AGI - “La canzone napoletana ha diritto a essere riconosciuta dall'Unesco. È un patrimonio tradizionale, conosciuto in tutto il mondo, e non capisco perché non sia ancora stato tutelato. Hanno riscoperto la pizza, la bellezza della città, ma la canzone resta sottovalutata. Eppure 'O sole mio e Torna a Surriento si cantano anche in Cina”.
Parola di Renzo Arbore, che oggi a Napoli riceve un riconoscimento speciale dal Conservatorio San Pietro a Majella, istituzione storica che lo ha voluto omaggiare per una carriera dedicata alla valorizzazione della melodia partenopea. Un premio che, confessa Arbore all'AGI, lo ha colto di sorpresa.
“È un coronamento anche inaspettato. Ho sempre avuto Napoli nel cuore, ho lanciato e rilanciato tanti artisti napoletani, ma non immaginavo di ricevere un riconoscimento così prestigioso da un Conservatorio così legato alla musica accademica. È motivo di orgoglio per me e per i miei musicisti, molti dei quali napoletani, che da anni portano nel mondo la nostra visione della canzone classica napoletana”, dice.
A consegnarglielo Carla Ciccarelli, prima donna a dirigere l'istituto in oltre due secoli di storia. “Quando ho cominciato io – ricorda Arbore – le donne nei ruoli di vertice erano praticamente assenti. Oggi ci sono eccezioni importanti, e sono molto felice di essere premiato da una professionista seria. Ma i pregiudizi, anche nel mondo musicale, non sono ancora del tutto superati”.
Arbore guarda con ottimismo al rapporto tra nuove generazioni e tradizione: “I ragazzi si stanno riavvicinando alla musica popolare, e la canzone napoletana vive una nuova stagione. La rivoluzione l'ha fatta Roberto De Simone, e oggi ci sono giovani voci, anche femminili, che riprendono i classici. Lo vedo anche sui social: la musica napoletana torna nelle strade, negli eventi. È viva. E lo sarà sempre”.

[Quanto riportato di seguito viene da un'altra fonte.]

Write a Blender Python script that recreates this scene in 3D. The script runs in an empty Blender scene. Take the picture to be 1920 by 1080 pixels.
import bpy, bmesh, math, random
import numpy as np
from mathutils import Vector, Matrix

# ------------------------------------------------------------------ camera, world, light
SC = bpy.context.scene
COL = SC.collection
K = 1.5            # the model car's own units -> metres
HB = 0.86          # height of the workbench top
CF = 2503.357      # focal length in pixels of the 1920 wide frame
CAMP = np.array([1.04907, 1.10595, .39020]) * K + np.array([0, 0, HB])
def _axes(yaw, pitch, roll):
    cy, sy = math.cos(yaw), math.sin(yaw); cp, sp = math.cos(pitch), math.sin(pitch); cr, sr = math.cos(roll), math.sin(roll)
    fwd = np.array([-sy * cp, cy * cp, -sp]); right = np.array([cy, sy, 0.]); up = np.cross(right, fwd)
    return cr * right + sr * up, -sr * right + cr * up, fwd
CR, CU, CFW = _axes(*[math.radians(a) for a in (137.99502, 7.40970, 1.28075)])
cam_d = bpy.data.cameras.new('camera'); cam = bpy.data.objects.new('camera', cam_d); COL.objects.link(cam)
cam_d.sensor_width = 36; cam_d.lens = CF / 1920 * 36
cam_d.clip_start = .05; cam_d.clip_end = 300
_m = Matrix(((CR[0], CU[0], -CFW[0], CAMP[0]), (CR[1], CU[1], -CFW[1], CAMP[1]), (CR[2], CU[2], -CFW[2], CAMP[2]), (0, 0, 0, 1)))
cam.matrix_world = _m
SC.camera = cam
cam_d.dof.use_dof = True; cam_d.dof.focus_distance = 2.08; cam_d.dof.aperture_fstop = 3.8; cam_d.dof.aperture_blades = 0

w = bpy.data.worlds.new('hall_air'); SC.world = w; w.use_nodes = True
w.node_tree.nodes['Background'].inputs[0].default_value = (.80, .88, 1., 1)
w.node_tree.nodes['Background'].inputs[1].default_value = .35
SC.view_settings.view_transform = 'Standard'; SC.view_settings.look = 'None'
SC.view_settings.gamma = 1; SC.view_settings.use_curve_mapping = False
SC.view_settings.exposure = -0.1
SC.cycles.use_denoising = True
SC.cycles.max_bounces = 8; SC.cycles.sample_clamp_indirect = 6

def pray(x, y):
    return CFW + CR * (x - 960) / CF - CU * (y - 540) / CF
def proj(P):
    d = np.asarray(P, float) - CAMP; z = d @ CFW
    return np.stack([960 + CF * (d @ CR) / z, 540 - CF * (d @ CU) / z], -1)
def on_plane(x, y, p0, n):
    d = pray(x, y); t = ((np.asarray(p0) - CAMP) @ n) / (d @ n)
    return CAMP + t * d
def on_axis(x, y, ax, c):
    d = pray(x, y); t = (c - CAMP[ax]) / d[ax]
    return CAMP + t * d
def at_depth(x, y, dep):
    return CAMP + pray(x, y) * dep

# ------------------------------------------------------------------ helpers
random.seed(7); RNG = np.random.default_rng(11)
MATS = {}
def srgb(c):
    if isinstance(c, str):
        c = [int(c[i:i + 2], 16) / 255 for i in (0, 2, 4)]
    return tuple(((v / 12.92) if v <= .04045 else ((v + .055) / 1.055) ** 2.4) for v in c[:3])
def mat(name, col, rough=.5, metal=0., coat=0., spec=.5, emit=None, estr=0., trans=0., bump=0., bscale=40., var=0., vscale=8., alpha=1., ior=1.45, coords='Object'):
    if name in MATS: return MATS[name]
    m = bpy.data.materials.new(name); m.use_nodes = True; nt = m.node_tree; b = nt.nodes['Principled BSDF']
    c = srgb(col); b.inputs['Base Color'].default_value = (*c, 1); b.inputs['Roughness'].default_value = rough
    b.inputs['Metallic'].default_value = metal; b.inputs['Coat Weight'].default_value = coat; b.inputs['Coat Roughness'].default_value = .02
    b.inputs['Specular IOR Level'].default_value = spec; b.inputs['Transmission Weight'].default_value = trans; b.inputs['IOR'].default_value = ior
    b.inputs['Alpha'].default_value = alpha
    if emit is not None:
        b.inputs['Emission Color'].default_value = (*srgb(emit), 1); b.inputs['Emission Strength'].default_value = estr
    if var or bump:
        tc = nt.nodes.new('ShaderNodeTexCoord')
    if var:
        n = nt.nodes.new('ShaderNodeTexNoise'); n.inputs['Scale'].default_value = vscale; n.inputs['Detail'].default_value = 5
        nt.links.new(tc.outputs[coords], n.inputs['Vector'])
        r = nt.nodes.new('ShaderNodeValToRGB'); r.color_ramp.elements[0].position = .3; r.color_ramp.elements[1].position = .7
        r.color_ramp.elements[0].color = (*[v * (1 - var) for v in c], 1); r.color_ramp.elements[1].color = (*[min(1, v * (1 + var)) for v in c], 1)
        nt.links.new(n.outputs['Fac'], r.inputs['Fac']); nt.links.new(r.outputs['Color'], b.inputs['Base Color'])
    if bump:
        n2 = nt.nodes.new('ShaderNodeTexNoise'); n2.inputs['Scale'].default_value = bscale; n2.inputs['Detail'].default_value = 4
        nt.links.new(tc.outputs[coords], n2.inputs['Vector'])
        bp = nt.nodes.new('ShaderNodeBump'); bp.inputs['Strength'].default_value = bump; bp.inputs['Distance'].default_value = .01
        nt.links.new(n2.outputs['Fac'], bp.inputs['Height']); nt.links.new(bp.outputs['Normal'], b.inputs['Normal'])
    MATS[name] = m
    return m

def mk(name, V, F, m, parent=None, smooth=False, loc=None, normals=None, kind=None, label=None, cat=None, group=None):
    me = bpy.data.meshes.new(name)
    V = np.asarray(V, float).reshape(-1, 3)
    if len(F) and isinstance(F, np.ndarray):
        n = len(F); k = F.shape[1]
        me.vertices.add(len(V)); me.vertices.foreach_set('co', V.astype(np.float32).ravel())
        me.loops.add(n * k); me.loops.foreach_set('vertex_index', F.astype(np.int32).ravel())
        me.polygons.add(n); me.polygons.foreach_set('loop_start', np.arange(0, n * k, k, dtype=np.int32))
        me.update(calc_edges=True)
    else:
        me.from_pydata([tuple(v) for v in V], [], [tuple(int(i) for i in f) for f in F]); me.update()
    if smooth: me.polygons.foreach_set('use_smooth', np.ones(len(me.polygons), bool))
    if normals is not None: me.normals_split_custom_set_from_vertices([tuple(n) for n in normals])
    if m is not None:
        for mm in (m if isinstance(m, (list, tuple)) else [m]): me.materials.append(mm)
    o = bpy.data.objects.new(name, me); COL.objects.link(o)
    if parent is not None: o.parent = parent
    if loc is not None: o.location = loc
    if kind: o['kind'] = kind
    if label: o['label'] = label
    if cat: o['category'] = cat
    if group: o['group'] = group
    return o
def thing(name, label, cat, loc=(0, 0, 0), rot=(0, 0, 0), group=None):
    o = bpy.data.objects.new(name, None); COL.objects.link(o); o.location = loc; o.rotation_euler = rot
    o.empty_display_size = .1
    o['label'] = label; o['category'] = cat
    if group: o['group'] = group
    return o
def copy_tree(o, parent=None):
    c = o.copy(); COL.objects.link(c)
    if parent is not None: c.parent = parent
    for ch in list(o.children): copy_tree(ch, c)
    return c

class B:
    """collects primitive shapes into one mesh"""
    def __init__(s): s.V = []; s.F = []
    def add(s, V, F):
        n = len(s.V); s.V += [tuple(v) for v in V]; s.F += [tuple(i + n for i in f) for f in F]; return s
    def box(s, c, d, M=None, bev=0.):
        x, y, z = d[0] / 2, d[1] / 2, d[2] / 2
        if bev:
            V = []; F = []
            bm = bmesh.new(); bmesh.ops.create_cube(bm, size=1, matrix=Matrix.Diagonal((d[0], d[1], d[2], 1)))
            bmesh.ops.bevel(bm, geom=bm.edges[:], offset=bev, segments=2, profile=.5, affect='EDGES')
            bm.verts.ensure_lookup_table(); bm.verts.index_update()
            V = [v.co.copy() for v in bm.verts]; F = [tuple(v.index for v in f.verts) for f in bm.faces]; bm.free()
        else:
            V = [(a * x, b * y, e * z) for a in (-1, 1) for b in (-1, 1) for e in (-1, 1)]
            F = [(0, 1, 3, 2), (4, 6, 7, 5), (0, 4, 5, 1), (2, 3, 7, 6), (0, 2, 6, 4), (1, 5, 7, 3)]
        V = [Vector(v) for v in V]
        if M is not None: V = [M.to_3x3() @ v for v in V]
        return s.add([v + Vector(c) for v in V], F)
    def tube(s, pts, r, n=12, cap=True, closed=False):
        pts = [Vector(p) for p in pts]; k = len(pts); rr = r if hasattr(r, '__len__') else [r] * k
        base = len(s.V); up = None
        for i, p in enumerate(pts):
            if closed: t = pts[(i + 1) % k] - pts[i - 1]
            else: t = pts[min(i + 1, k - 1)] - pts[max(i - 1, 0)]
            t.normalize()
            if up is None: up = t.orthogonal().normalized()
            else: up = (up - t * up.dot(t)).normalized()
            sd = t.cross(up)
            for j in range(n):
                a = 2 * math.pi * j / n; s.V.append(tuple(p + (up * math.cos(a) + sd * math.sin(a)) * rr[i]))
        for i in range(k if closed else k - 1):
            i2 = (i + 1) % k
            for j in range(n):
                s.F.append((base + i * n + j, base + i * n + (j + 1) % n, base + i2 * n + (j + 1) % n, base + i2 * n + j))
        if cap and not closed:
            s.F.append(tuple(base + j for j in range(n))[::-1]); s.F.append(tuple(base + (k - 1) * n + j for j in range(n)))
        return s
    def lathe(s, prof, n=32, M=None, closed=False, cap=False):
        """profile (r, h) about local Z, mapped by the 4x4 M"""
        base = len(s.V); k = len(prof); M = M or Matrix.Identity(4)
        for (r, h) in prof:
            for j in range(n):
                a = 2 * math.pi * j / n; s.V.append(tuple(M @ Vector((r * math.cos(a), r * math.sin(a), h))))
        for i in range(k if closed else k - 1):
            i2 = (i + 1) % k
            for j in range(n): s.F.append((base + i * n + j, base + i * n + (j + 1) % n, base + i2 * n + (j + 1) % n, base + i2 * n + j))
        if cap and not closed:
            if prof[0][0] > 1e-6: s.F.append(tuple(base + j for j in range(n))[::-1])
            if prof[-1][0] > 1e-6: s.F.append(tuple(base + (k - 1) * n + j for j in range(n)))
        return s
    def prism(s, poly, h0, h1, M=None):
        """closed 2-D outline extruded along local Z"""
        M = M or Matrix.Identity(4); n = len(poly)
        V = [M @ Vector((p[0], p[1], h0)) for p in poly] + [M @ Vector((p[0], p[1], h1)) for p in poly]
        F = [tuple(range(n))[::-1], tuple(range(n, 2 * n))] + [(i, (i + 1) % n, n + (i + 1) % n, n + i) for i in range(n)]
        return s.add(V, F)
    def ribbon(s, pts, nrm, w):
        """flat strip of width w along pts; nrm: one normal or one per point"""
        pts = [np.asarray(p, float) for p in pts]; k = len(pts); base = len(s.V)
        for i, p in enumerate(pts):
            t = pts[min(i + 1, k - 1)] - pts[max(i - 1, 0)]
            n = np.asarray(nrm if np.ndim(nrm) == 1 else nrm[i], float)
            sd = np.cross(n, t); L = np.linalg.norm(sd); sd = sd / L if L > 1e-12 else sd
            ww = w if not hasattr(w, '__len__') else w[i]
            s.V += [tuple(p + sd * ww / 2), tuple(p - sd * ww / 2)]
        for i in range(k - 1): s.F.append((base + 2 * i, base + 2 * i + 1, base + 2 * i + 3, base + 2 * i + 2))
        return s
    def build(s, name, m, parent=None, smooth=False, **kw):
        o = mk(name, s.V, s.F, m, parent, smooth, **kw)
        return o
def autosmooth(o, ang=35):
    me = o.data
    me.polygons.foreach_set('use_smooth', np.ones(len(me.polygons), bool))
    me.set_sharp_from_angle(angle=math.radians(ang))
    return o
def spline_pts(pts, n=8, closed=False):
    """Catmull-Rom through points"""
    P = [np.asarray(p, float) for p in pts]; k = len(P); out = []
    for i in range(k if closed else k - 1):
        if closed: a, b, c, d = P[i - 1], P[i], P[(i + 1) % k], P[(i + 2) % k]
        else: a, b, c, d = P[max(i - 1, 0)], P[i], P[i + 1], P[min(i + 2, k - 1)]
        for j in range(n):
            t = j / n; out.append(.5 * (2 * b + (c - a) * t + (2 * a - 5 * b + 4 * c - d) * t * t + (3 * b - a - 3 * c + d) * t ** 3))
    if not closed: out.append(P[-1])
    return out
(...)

Ma c'è un rimprovero alla politica e alla scarsa attenzione per la cultura musicale italiana. “Noi abbiamo generato nel Novecento una delle forme di musica pop più interessanti del mondo, insieme a Stati Uniti e Inghilterra. Eppure non lo riconosciamo. La canzone italiana, e quella napoletana in particolare, non sono ancora apprezzate come meritano. La politica dovrebbe capirlo: la musica è cultura, identità, storia. L'Unesco? È il minimo”.